We've received many different kudos from our clients on how quickly we've been able to install as part of that. Kudos to the team and the leadership as part of the team to really make a significant difference there.
Got it. Then just one last one for me, and maybe Parveen can take this one. You talked about upcoming growth-related investments in 2024. Just wondering if we should expect any massive swings in CapEx for the year.
Sorry, you cut out on the last part in terms of investments.
Yeah, just wondering if we should expect any massive swings in CapEx for 2024?
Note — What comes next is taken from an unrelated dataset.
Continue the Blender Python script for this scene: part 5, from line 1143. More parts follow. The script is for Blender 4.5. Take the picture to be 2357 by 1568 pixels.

I can take that one, and Parveen, feel free to jump in. From a CapEx perspective, that's also part of our strategy is to be more diligent and manage CapEx tightly. And what we have been doing in the existing business is really focusing on previously invested assets that are underutilized and fully leveraging those. And back to our strategy where we're not chasing every single revenue dollar at a high CapEx and OpEx. So our CapEx spending has gone down from the current business, but we are reinvesting part of that CapEx, what I'm going to call savings or diligence, into additional products and expanding our SD-WAN and managed service type portfolios as well as some hubs as part of that.
Okay, great. Thanks. That's it from me.
Thank you, Sid.
Thank you. As we have no further questions on the line at this time, this concludes our question and answer session. I'd now like to turn the call back over to Mr. Vucinic for his closing remarks.
Thanks again, everyone, for joining our call today. Thank you for your continued support, and we look forward to providing an update on our progress on our next quarterly earnings call. Thanks, everyone.
Thank you. Thank you for joining today for TERAGO's fourth quarter 2023 earnings call. You may now disconnect.